The Pragmatic Programmer book
A career-spanning collection of engineering principles, organized as discrete tips. The 20th-anniversary edition is the one to read.
A career-spanning collection of engineering principles, organized as discrete tips. The 20th-anniversary edition is the one to read.
why it matters
If you've absorbed the basic mechanics of programming, this is the book that shapes how you think about *practice* — the meta-skills that compound. DRY, orthogonality, tracer bullets, broken windows, crashing early — most of these are now standard vocabulary for craft-conscious engineers.

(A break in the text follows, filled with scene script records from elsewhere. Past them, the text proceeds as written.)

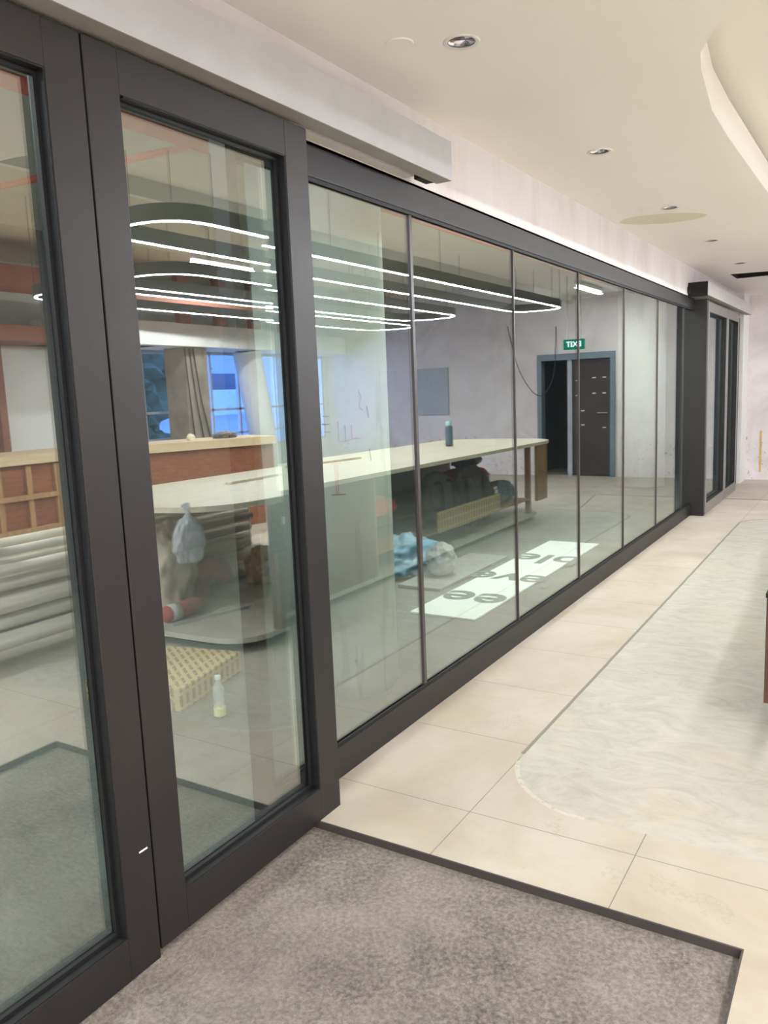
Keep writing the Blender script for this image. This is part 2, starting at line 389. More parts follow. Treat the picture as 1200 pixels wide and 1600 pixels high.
# wall over the glazing, end wall, others
struct(link('wall_left', B(-.1, 0, -4, 13.3, 2.54, 3.2), m('plaster')))
struct(link('wall_pillar', B(-.1, .1, 13.32, 13.95, 0, 2.88), m('white')))
bm = bmesh.new()
box(bm, -.1, 1.95, 13.9, 14.05, 0, 3.6); box(bm, 3.34, 10.5, 13.9, 14.05, 0, 3.6); box(bm, 1.95, 3.34, 13.9, 14.05, 2.17, 3.6)
struct(link('wall_end', bm, m('patchy')))
bm.free() if False else None
# right wall with window opening, X = 8
bm = bmesh.new()
box(bm, 8, 8.15, -4, 8.7, 0, 3.5); box(bm, 8, 8.15, 8.7, 14, 0, .72); box(bm, 8, 8.15, 8.7, 14, 2.42, 3.5); box(bm, 8, 8.15, 13.75, 14, .72, 2.42)
struct(link('wall_right', bm, m('white')))
struct(link('wall_back', B(0, 8, -4.1, -4, -.1, 3.2), m('plaster')))
# window frames in the right wall
wf = struct(link('window_2', B(8.02, 8.08, 8.7, 13.75, 1.42, 1.46), m('alu')))
for z0, z1 in ((.72, .77), (1.0, 1.03), (2.37, 2.42)):
    link('window_frame', B(8.02, 8.08, 8.7, 13.75, z0, z1), m('alu'), wf)
for y in (8.7, 9.35, 10.2, 10.9, 11.9, 12.7, 13.7):
    link('mullion', B(8.02, 8.08, y, y+.045, .77, 2.37), m('alu'), wf)

# doorway in the end wall
d5 = struct(link('door_5', B(2.05, 2.72, 13.93, 13.98, .02, 2.05), m('leafdark')))
bm = bmesh.new(); box(bm, 1.95, 2.03, 13.86, 14.05, 0, 2.17); box(bm, 3.27, 3.35, 13.86, 14.05, 0, 2.17); box(bm, 2.03, 3.27, 13.86, 14.05, 2.06, 2.17)
link('door_frame', bm, m('jamb'), d5)
bm = bmesh.new(); box(bm, 2.72, 2.80, 13.9, 14.0, 0, 2.06); link('door_post', bm, m('patch'), d5)
for (x, z) in [(2.12, 1.72), (2.3, 1.72), (2.6, 1.68), (2.12, 1.45), (2.3, 1.45), (2.6, 1.42), (2.5, 1.15), (2.12, .85), (2.5, .9)]:
    link('tape_mark', B(x, x+.06, 13.925, 13.93, z, z+.02), m('white'), d5)
link('door_handle', T([(2.1, 13.93, 1.12), (2.1, 13.88, 1.12), (2.26, 13.88, 1.12)], .012), m('steel'), d5)
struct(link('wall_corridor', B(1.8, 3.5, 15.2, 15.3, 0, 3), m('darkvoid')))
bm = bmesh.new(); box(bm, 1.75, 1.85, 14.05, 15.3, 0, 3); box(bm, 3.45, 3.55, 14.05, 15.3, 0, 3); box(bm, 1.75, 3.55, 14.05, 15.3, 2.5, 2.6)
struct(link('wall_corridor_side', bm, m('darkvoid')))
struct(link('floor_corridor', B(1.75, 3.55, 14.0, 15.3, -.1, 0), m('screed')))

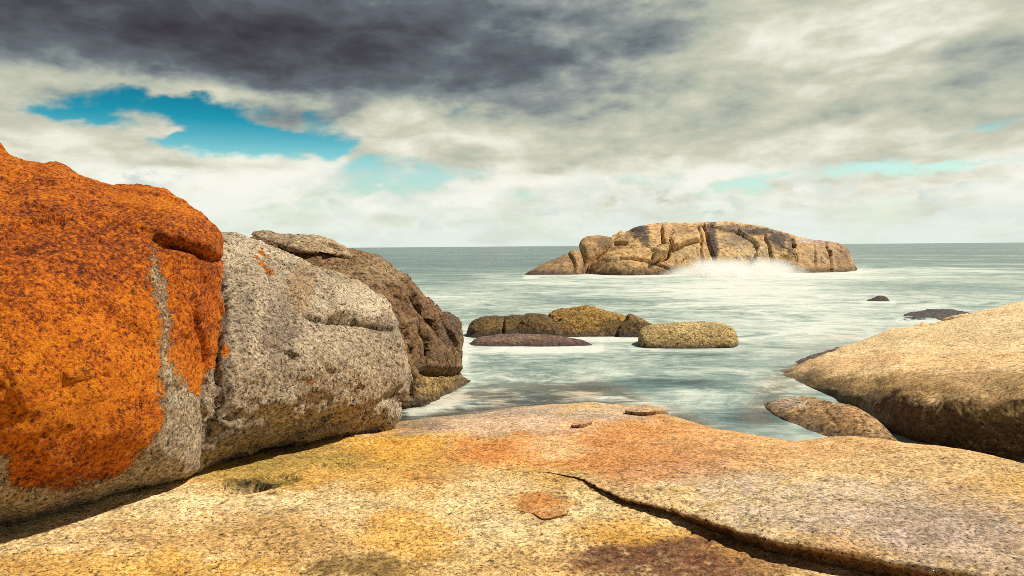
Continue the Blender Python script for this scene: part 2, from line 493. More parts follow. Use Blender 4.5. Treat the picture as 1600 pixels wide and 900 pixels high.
# ------------------------------------------------------------------ the granite shelf (ground)
SHORE = np.array([(-30, 9.0), (-4, 8.6), (-1.3, 7.93), (-0.35, 8.33), (0.45, 8.75), (1.0, 8.85), (1.5, 8.51), (2.05, 7.29), (2.35, 6.57), (2.55, 6.43), (2.75, 6.4),
                  (3.15, 5.75), (3.4, 5.19), (3.7, 5.07), (3.95, 4.78), (4.25, 4.57), (4.8, 4.23), (7, 3.6), (30, 1.0)])
def zshelf(x, y):
    sy = np.interp(x, SHORE[:, 0], SHORE[:, 1])
    q = np.stack([x, y, 0 * x], 1)
    s = sy - y + 0.22 * fbm(q, 0.8, 3, 0.5, 3) * np.interp(x, [1.5, 3], [1, 0.35])
    L = np.interp(x, [1.2, 2.6, 3.3], [2.0, 0.75, 0.36])
    A = np.interp(x, [-3, 0, 2.6, 3.4, 5], [0.56, 0.55, 0.50, 0.50, 0.47])
    up = A * (1 - np.exp(-np.maximum(s, 0) / L))
    dn = np.maximum(np.minimum(s, 0) * A / L, -1.0) + np.minimum(s + 3, 0) * 0.15
    z = np.where(s > 0, up, dn)
    z = z + 0.045 * fbm(q, 0.55, 3, 0.5, 7)
    return z
def shelf_height(px, py, n=12):              # where a picture point meets the shelf
    z = np.full(np.shape(px), 0.5)
    for _ in range(n):
        p = at_height(px, py, z); z = 0.5 * z + 0.5 * zshelf(np.atleast_1d(p[..., 0]).ravel(), np.atleast_1d(p[..., 1]).ravel()).reshape(np.shape(px))
    return at_height(px, py, z)

SHELF_BASE = (0.60, 0.395, 0.165)
CREAM, OCHRE, ORANGE, PINK, OLIVE, BROWN, GREY, DARK = (0.72, 0.55, 0.29), (0.58, 0.30, 0.045), (0.60, 0.225, 0.055), (0.52, 0.36, 0.25), (0.22, 0.18, 0.035), (0.13, 0.045, 0.018), (0.43, 0.35, 0.26), (0.07, 0.05, 0.04)
SHELF_SPOTS = [
    (560, 730, 330, 60, OCHRE, 0.7), (250, 800, 260, 38, CREAM, 0.75), (60, 850, 200, 40, CREAM, 0.5), (480, 780, 150, 16, CREAM, 0.6),
    (430, 835, 320, 36, (0.52, 0.31, 0.11), 0.75), (600, 800, 110, 45, CREAM, 0.35), (200, 884, 260, 24, OCHRE, 0.7),
    (500, 715, 130, 22, OLIVE, 0.55), (385, 740, 80, 20, OLIVE, 0.5), (620, 690, 60, 20, OCHRE, 0.6), (400, 755, 60, 14, (0.13, 0.10, 0.02), 0.8),
    (800, 705, 115, 26, ORANGE, 0.85), (960, 675, 150, 26, ORANGE, 0.65), (1000, 705, 150, 40, ORANGE, 0.75), (1130, 690, 170, 34, ORANGE, 0.6),
    (760, 660, 150, 18, PINK, 0.75), (900, 645, 150, 14, PINK, 0.6), (800, 645, 180, 10, GREY, 0.6), (880, 675, 60, 10, PINK, 0.5),
    (760, 760, 90, 30, CREAM, 0.6), (880, 700, 70, 16, CREAM, 0.45), (720, 840, 160, 60, CREAM, 0.6), (900, 800, 70, 36, CREAM, 0.6),
    (640, 840, 90, 40, OCHRE, 0.8), (560, 885, 100, 18, (0.17, 0.10, 0.018), 0.8), (620, 700, 80, 22, OCHRE, 0.6), (690, 745, 60, 16, (0.42, 0.2, 0.05), 0.5), (780, 890, 160, 30, OCHRE, 0.35),
    (1060, 866, 130, 38, BROWN, 0.9), (960, 880, 80, 22, BROWN, 0.75), (1150, 885, 90, 20, BROWN, 0.8), (1000, 830, 110, 24, OCHRE, 0.7),
    (700, 640, 90, 10, DARK, 0.35), (640, 655, 60, 14, DARK, 0.5),
    (1250, 705, 300, 44, (0.62, 0.36, 0.15), 0.75), (1180, 790, 220, 50, CREAM, 0.4), (1350, 800, 260, 55, (0.46, 0.37, 0.29), 0.6), (1480, 850, 220, 70, (0.40, 0.30, 0.23), 0.75),
    (1100, 745, 140, 24, (0.48, 0.38, 0.29), 0.5), (1420, 730, 200, 26, (0.62, 0.42, 0.2), 0.6), (1560, 770, 120, 30, OCHRE, 0.3), (1020, 725, 120, 30, ORANGE, 0.5), (1250, 870, 160, 22, (0.46, 0.25, 0.08), 0.6),
    (842, 788, 50, 18, (0.44, 0.19, 0.05), 0.85), (395, 760, 36, 9, (0.05, 0.04, 0.015), 0.9)]

def shelf_paint(P):
    X, Y = project(P)
    front = P[:, 1] > 0.4
    C = paint(P, np.where(front, X, -9e3), np.where(front, Y, -9e3), SHELF_BASE, SHELF_SPOTS, 11, 46.0, 2.2)
    st = fbm(P * np.array([0.7, 1.6, 1.0]), 1.6, 5, 0.6, 33)
    C = C * (0.90 * (1 + 0.45 * st))[:, None]
    mo = fbm(P, 7.0, 4, 0.65, 44)
    C = C * (1 + 0.55 * mo)[:, None] * (1 + mo[:, None] * np.array([-0.05, 0.0, 0.25]))
    pit = sstep(0.22, 0.40, fbm(P, 13.0, 4, 0.65, 47) + 0.25 * fbm(P, 1.2, 2, 0.5, 45))
    C = C * (1 - 0.6 * pit)[:, None]
    wet = sstep(0.16, 0.0, P[:, 2] + 0.10 * fbm(P, 3.0, 4, 0.6, 46)) * 0.75
    return C, wet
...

Read once early in your career, again 5-10 years in.
key ideas
- DRY (Don't Repeat Yourself) is about knowledge, not code — duplication of intent is the bug, even when code looks different
- Orthogonality: changes in one part of the system shouldn't ripple to unrelated parts
- Tracer bullets: build a thin slice of the whole system end-to-end before fleshing it out
- Broken windows: small unaddressed problems compound; fix or document them immediately
- Crash early: an early failure is a feature; failing late hides the actual problem
- Tip-based structure makes it skimmable; revisit individual tips as situations come up
memorable framings
- 'Don't live with broken windows.'
- 'Stone soup' as a method for getting buy-in by starting with a small visible thing
who should read it
Read in your first 5 years. Re-read every 5-10 years; different tips become salient at different career stages.